I agree with other people on here, maybe you should do research on the high season, and definitely don't go on a weekend! Weekdays are best, and low season to go. You won't wait that long. My family always went on the weekends, and we always waited forever in line. But we waited, and good thing enough, is that we usually hit every roller coaster in one day, even if we were waiting for 1-2 hours.

But if you want to experience the whole park and hit EVERY ride, then more than one day is best. I recommend Sandcastle Suites. I have stayed there a few times, and their rates are affordable, and they are right on the beach. You have early access to the park as well. When I stayed there I got coupons, and free admission to the park as well. I'm not sure what specials they have been running lately, because sadly I've missed the last few years due to work and other trips, but I would like to go back this year indefinitely.

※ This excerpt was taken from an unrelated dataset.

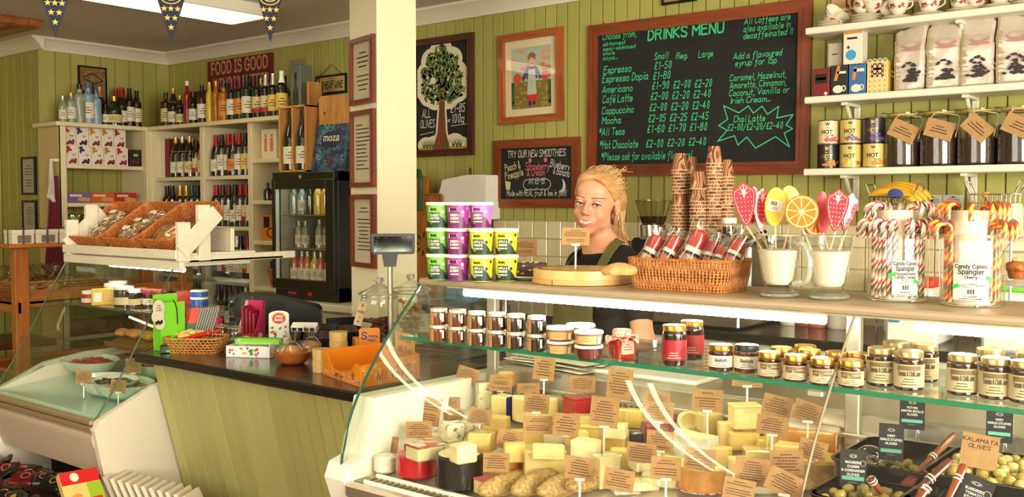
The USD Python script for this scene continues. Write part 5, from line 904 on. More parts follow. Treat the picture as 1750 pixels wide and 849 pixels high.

I hope you find an amusement park that you can afford, and not be disappointed by.

From Gina Boltz
Posted April 30, 2011 at 4:13 PM
Thank you Danielle,
Appreciate your remarks, but there's nothing to be sad about.

Even with no other purchases and if all rides worked, paying $47 per ticket (not to mention parking) to wait 2 hours for a 1-2 minute ride isn't worth it.

It's not like Cedar Point provides entertainment or amenities for the 118 wasted minutes standing in line -- not even a place to sit or buy something to drink.

I'm happy for those who enjoy CP and have a great time. It is definitely an elite amusement park and a place children and teens should all experience. I just prefer getting more entertainment value for my hard earned money, is all.

It saddens me that just because you have to wait in a line for 2 hours, and pay a certain amount of money, that you don't want to ever go back. Very sad.